Classroom: Cylinders

Tuesday night's class dealt with cylinders and the shadow structure. For this topic, I chose a simple paper-towel roll. It's wasn't near as easy as I thought that it was going to be. The main issue is that I laid down too much paint, so that I couldn't get a nice white coloring.

In the examples, above, we did did three basic paintings of the same scene. Each was timed to be done in 20 minutes. It's amazing how fast 20 minutes goes when you are concentrating. The benefit of doing the same scene multiple times is that you get better each time because you have the basic knowledge of the previous attempt to help you.

(A) was my first attempt. In this case, it was a matter of getting the shape correct and the basic color scheme correct. The critique that Karen offered was two-fold: 1) The value of the bright part of the paper-towel is significantly darker than the background, 2) The value of the background was closer to the value of the table, and 3) The value of the dark area in the folded over-paper towel roll is close to the value of the background.
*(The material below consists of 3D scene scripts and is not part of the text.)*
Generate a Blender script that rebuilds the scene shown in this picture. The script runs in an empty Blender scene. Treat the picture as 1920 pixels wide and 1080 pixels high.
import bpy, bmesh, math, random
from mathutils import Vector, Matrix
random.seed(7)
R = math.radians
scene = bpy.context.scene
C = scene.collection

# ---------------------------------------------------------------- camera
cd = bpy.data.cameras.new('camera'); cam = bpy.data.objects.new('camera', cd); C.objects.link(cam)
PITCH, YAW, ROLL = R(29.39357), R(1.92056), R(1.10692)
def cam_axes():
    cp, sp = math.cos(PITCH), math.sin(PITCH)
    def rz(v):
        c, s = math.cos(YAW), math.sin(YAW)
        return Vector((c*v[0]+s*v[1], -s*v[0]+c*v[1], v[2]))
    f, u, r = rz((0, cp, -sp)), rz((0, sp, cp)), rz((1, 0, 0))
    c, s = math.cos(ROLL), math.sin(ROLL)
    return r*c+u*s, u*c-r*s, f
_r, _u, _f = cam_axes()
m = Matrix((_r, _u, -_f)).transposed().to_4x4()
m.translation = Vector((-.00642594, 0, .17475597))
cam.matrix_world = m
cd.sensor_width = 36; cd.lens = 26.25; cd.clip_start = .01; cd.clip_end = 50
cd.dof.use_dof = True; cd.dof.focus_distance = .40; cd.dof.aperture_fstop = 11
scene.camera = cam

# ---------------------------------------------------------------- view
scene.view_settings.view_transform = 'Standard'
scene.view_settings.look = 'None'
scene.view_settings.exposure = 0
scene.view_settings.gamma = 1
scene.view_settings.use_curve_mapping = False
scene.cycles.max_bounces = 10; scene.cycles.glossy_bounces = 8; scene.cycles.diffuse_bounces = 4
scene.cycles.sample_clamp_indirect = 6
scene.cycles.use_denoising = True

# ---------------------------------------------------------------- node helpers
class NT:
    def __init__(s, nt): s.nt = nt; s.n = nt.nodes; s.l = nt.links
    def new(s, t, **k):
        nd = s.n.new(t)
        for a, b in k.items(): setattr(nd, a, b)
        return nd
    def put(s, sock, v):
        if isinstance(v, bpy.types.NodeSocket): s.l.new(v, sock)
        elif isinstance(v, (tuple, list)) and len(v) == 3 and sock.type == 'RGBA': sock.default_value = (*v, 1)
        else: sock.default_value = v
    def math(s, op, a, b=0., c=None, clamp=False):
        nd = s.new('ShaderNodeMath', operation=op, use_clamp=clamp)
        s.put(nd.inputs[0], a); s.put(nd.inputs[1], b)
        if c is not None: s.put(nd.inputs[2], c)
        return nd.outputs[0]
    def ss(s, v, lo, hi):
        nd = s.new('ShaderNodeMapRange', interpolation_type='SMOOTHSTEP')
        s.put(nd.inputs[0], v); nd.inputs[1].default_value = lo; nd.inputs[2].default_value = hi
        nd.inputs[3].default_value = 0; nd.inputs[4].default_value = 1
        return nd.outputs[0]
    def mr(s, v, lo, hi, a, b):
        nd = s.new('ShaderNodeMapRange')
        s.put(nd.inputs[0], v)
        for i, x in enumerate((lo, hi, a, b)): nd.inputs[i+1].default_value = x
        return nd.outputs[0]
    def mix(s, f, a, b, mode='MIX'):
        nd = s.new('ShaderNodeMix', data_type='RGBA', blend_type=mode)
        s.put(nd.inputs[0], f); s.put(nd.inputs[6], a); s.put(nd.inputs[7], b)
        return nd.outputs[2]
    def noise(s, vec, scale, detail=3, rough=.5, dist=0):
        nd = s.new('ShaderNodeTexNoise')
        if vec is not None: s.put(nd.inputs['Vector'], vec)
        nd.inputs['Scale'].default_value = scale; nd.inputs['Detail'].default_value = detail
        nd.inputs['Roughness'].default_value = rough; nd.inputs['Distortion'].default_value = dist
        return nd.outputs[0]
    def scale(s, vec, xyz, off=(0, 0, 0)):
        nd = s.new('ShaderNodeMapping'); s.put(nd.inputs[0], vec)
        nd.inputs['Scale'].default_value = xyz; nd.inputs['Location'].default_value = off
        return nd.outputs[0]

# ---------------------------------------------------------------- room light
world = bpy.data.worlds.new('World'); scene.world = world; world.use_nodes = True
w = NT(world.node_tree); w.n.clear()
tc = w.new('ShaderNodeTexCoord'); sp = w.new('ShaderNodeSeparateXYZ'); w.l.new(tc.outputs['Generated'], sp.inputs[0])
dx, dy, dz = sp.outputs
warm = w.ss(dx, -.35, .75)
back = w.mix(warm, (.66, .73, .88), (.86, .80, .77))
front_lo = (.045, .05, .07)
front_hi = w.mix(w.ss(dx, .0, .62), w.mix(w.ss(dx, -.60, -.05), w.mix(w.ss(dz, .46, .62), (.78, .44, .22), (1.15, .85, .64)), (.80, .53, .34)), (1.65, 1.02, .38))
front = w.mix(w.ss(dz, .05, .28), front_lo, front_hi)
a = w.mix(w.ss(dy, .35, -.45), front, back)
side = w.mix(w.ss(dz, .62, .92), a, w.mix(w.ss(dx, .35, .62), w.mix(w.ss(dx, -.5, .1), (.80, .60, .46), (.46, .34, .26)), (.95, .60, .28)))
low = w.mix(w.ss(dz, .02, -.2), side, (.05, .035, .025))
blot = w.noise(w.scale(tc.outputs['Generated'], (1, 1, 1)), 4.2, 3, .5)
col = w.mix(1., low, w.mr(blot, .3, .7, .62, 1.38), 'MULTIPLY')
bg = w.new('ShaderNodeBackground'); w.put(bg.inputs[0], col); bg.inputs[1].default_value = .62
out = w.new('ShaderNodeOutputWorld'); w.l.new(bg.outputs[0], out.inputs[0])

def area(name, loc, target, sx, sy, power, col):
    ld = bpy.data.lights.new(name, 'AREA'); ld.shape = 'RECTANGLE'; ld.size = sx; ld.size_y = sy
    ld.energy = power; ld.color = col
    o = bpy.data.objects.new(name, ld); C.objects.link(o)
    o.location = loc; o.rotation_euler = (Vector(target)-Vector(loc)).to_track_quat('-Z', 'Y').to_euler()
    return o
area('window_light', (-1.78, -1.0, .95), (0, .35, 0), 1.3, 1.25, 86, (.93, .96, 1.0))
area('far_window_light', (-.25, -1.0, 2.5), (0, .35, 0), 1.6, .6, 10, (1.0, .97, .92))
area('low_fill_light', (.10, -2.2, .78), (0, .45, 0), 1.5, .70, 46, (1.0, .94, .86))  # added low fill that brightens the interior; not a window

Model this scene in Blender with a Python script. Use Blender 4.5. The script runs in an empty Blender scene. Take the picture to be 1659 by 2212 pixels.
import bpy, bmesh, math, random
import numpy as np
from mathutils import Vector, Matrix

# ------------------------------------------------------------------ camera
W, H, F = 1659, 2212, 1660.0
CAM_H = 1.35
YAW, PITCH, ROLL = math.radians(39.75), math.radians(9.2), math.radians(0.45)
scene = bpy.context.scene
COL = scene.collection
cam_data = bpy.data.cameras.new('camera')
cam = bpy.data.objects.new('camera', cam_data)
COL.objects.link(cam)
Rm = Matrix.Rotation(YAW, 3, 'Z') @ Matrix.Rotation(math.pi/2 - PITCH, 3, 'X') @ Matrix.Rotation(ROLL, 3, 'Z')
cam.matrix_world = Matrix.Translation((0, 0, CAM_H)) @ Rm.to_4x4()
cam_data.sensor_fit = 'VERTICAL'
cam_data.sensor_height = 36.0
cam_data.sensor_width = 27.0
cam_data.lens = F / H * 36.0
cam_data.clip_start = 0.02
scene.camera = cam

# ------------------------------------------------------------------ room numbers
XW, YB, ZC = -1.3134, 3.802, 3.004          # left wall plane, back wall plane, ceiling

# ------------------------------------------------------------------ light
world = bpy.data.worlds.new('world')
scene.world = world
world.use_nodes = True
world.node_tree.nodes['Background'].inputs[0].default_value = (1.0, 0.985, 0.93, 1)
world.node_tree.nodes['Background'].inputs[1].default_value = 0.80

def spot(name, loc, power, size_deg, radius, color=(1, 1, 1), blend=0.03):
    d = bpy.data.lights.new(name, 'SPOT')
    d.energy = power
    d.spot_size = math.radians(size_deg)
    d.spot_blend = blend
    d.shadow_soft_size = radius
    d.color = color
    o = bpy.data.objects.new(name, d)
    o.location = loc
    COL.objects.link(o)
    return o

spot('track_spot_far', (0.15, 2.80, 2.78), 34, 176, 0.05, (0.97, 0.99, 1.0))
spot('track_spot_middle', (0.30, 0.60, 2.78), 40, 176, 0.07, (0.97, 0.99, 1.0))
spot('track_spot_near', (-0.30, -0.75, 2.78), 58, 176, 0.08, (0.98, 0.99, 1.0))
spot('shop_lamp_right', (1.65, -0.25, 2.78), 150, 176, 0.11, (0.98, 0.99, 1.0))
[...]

(B) was the second attempt. In this case, I got the values closer together (for the background and table). The drawing was also more accurate. The critique, in this case was: 1) The table should be greyer/closer to the value of the background as the table goes back into the distance, 2) The highlight of the paper towel should be brighter, and 3) The base of the paper towel should contain some basic color of the table and the top of the paper towel should contain some base color of the background.

(C) was the final attempt. The drawing got better and the reflection was better. You see more of the table/background color in the paper towel. The major critique was that the edge where the shadow meets the light should be more feathered and softer. They should blend into each other better.

So, more practice with cylinders, this week, for homework.